Privileged Spaces & (meta)Physics

6/29/16

What is it to occupy a space of privilege?  What must or often accompany spaces of privilege?

Responsibility and a pathos of difference are the first two ideas that come to mind, but extended thinking leads me to the metaphysics of human space.  So I think I will wander off on a metaphysical tangent today.

Spaces are created by nature. It can in some ways be worth the effort to distinguish between spaces made by humans and natural spaces, but ultimately, the social, the political, the ideological, etc. are parts of nature.  They are as natural as anything else in the world.  Humans and their constructions and ideas are the products of nature before nature is the product of humans.  To say that humans have an effect upon nature is, when taken with sufficient scope, the same as saying nature has an effect upon nature, which of course, is kind of dumb in a way.

This brings to light a potential problem in my conceptualization of nature: my understanding does not hold as meaningful the idea of nature acting upon itself.  Acting upon suggests plurality (at least a duality), but I understand nature, as the universe, to be a totality and a unity.   So there can be no acting upon itself.

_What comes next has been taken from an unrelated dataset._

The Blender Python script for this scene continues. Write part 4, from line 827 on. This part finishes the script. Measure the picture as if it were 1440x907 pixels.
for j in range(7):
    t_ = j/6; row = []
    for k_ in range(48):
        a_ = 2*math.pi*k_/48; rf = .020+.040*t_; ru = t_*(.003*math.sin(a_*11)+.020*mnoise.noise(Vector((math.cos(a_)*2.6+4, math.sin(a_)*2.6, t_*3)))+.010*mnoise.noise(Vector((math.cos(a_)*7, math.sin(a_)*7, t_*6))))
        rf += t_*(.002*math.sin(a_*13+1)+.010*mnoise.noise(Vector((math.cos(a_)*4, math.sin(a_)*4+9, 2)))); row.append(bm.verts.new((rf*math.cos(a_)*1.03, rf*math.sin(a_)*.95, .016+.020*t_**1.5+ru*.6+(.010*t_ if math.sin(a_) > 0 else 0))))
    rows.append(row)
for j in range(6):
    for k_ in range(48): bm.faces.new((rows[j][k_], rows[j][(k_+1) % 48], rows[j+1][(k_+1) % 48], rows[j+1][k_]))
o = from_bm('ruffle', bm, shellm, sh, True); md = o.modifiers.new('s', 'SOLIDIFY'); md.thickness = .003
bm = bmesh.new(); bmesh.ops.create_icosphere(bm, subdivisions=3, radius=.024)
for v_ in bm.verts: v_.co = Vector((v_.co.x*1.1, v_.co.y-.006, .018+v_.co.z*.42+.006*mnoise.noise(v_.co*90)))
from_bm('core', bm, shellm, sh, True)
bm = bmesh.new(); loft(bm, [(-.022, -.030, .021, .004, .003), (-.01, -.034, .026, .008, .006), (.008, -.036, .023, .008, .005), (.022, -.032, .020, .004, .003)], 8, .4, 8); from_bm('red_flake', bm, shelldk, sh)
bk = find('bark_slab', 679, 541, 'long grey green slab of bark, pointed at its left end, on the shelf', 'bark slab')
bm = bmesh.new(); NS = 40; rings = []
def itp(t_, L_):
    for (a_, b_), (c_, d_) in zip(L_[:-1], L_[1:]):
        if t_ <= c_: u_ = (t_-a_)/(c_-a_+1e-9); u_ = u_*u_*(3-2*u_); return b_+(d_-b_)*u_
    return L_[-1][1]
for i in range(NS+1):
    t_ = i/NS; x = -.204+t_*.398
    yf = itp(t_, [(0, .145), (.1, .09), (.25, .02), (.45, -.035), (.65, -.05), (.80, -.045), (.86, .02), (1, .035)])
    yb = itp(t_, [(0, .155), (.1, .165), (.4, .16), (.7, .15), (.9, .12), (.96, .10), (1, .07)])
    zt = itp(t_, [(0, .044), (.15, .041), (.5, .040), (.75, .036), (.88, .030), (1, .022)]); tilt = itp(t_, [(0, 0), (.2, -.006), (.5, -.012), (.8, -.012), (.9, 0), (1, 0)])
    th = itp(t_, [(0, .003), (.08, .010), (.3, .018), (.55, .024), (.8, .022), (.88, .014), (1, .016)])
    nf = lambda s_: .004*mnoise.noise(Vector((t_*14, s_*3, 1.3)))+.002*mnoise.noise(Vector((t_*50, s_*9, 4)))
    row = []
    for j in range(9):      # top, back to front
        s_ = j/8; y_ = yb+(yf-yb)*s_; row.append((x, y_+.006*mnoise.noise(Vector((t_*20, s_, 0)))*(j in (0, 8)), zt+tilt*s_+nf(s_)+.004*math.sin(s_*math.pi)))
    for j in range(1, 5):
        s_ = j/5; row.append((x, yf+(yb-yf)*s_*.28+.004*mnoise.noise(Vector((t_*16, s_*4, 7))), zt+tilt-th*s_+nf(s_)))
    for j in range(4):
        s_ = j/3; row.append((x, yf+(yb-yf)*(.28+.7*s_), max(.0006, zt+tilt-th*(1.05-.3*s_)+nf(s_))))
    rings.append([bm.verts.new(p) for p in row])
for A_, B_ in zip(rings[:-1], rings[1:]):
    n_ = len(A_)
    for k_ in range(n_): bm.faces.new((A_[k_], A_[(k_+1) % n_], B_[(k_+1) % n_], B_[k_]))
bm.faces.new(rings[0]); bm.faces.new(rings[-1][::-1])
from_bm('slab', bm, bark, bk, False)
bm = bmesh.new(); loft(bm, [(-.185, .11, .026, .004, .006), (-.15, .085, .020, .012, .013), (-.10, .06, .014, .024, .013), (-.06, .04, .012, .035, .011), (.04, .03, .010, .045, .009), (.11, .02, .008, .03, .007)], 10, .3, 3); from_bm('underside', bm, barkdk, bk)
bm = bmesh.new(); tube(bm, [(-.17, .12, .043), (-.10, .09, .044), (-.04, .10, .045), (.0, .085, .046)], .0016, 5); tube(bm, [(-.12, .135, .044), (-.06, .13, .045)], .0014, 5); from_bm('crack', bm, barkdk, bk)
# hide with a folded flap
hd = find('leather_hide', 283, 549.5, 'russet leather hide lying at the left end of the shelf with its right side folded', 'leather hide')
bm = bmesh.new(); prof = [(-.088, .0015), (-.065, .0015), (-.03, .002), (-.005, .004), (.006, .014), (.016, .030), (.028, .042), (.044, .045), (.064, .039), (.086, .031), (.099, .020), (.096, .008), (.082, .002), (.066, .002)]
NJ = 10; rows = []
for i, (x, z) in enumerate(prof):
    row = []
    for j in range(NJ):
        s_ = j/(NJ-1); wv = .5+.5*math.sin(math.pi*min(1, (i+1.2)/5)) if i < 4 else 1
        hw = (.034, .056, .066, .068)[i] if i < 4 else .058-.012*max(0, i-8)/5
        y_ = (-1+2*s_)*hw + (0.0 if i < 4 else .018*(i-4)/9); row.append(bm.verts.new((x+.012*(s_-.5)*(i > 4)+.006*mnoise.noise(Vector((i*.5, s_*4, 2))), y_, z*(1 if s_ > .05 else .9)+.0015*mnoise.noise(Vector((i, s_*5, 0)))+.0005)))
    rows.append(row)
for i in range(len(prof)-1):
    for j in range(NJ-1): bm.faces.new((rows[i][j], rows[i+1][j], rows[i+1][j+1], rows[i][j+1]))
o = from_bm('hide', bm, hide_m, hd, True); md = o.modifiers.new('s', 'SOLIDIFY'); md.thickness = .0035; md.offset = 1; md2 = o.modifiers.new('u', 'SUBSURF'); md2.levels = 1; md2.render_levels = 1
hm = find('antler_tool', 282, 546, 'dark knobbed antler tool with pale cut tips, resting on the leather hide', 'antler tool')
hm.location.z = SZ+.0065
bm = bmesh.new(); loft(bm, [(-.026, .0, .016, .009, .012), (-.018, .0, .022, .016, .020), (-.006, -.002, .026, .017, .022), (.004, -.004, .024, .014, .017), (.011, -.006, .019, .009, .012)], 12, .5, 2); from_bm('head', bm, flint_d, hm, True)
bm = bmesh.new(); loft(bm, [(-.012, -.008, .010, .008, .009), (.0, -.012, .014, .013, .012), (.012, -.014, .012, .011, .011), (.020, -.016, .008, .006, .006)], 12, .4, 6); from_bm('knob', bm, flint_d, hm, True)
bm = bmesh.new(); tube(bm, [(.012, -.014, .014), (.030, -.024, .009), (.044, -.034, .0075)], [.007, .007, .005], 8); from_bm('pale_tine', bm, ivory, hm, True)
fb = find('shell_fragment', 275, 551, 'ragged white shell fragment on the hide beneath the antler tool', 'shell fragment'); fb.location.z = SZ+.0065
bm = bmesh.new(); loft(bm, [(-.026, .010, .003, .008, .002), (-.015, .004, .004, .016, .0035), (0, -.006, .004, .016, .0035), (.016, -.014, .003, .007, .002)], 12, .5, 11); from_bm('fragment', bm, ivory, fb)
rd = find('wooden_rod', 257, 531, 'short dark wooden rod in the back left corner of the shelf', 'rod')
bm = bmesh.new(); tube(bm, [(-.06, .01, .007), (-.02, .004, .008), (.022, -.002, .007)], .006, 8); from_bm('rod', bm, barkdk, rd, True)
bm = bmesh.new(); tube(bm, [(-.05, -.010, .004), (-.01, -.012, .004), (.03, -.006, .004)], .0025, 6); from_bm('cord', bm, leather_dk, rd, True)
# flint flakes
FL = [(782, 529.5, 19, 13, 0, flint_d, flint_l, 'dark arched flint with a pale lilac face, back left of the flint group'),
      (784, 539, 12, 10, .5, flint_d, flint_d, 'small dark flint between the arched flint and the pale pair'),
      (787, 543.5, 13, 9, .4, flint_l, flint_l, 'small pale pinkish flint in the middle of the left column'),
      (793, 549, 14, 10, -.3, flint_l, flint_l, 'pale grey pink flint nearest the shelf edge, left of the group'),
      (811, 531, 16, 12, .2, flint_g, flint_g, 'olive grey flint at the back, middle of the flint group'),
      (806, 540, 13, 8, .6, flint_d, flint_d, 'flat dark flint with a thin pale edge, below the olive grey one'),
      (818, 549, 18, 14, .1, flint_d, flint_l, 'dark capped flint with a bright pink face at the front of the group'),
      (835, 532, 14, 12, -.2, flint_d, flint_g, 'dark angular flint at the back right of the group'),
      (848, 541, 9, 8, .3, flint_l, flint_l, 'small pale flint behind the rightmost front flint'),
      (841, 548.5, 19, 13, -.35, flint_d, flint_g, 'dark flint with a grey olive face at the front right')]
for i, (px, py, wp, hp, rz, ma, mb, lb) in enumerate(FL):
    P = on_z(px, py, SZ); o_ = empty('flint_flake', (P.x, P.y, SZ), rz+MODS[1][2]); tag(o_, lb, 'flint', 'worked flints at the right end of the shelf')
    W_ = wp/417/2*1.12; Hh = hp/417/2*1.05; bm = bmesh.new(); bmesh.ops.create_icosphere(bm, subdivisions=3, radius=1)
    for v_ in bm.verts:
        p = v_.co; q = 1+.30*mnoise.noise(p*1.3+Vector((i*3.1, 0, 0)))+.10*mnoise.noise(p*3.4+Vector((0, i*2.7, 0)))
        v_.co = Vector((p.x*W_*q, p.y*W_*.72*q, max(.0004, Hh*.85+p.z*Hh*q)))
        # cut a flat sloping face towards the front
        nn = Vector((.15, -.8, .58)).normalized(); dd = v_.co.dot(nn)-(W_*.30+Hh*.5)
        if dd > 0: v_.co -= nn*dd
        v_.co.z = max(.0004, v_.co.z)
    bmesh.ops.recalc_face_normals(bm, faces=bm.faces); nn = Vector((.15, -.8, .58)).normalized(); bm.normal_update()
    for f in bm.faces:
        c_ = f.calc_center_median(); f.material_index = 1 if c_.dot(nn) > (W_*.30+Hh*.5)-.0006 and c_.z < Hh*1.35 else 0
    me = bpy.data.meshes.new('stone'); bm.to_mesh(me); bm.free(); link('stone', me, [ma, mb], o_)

And I don’t think it is conscious in the same way that humans are – although I have no way of knowing that for sure.  Currently I understand it as an ontogenetic physical system.  That is it contains the principle of complexity, or lifeforce (what Bergson called the elan vitale and Nietzsche called the Will to Power, and perhaps not altogether removed from Hegel’s dialectic), but in a different way than plants or animals.

But the notion of totality and a unity doesn’t quite capture it either, because I believe there are likely multiple, innumerable, universes – that the big bang was something like germination or conception. And as here in earth, more universes were hatched than will actually develop to maturity.  The universes themselves are difference engines.  I wonder whether other universes can interact with our own. If there was such transuniversal interaction, I think it would occur at the most basic level: laws and characteristics of matter and the forces lying beneath matter and energy that cause them to exist as they are and act as they do – and no interaction at a level that would impact us – but that doesn’t really make sense.  There is more thinking to be done. I guess that means I am an atomist at the level of the universe. But perhaps I am tricked by language into believing that universes exist as atomic unities, with interactions occurring only in an exterior space (rather than spaces interior to the universe): billiard balls.  I therefore have reason to believe these thoughts about the larger cosmos are unduly influenced by preexisting models and examples of interaction among presumed unities.  (To be fair, of course, what we already know / have seen is what we always (must?) start with.)

I don’t want to fully dismiss the billiard ball, however.  It was based, I think, on the notion of boundary and the creation of interior and exterior spaces.  And, as I understand the world, boundaries are real; they are created by nature.  The structure of all life includes as part of the early, prestages of individual life (and perhaps life itself) a the development of a self-regulating, porous boundary.  The creation of boundaries the define internal and external space is an apparently necessary condition for life.  Self-organization and self-regulation are in turn based in the material world, being the result of physical processes, the qualities of matter, and epiphenomenal development of the characteristics of more complex molecules. Selective boundaries that create internal and external space and allow a system to felicitously manage interaction with with the external world are fundamental to life.  How far does this metaphor extend?  A long ways I think, including social systems, which most often today take the form of the nation-state.  For a social system to flourish it needs to be selectively open to the world: allowing inflows and outflows of ideas, resources, people, etc., but if it is to exist as a thing, it can’t allow unregulated flows – or the complex system will cease to function and will rejoin the larger, undifferentiated world.  So, privileged spaces, in order to exist, require boundary maintenance or at least functional boundaries.  The question of whether they should exist or not is of course a very different question – more on the lines of whether the US should continue to exist (as the US).   I think it is good that the egg sandwich I just ate is in the process of being dissolved and is being redefined as nutrition for me rather than as some unity (egg) in the external world…  Maybe the US as we know it should cease to exist.  Either die and be reborn or experience a sort of phase shift as it becomes something else without really ever dying.  Change is of course the norm for living systems – and that’s what boundaries do: regulate the change in order to create a dynamic homeostasis.

So how then does this relate to the notion of white privilege?  As noted above, it does not address the question of whether privileged spaces should exist or not but suggests that if they do, the spatial boundary will/should be selective porous, allowing for a beneficial flow of matter, energy, and ideas.  More thinking needs to be done if this is to be developed, however, because I have not even considered/discussed how privileged space should be defined or understood.